First, you have to listen to the ideas that people on your team have and create a culture in which they listen to each other. Next, you have to create space in which ideas can be sharpened and clarified, to make sure these ideas don’t get crushed before everyone fully understands their potential usefulness. But just because an idea is easy to understand doesn’t mean it’s a good one. Next, you have to debate ideas and test them more rigorously. Then you need to decide—quickly, but not too quickly. Since not everyone will have been involved in the listen-clarify-debate-decide part of the cycle for every idea, the next step is to bring the broader team along. You have to persuade those who weren’t involved in a decision that it was a good one, so that everyone can execute it effectively. Then, having executed, you have to learn from the results, whether or not you did the right thing, and start the whole process over again.
It is interesting the parallel with a lot of the critical skills we have already seen: Listening, Curiosity, Learning Agility, Decision Making, Authenticity.
Conclusion
Part II of the book includes several tools and suggestions to apply the general principle above. Again we can see the idea of building rituals where Candor can be central and become an asset for the entire organisation. It includes everything from setting up physical space to the way guidance is performed. Without mentioning it, Kim Scott gives an excellent push for employee experience as a critical aspect to deliver value. Also interesting the chapter in the appendix on how to build Radical Candor in Performance Reviews.

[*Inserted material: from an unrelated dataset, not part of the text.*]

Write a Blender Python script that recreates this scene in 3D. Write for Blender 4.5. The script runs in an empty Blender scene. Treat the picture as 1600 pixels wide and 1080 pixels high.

Overall a great book in terms of concepts, with the only downside that it nurtures itself too much of the typical Silicon Valley guru presence. For sure, the author demonstrates consistency and vast experience, but she does not present enough in-depth case studies to understand the ins and outs of her approach truly. However, this book will make it in my next iteration of the top 25 books I read, as I genuinely think it’s useful for managers.
Joined with books such as Ed Catmull’s one, or linked to the concept of being deliberately developmental, it starts getting an entirely different weight.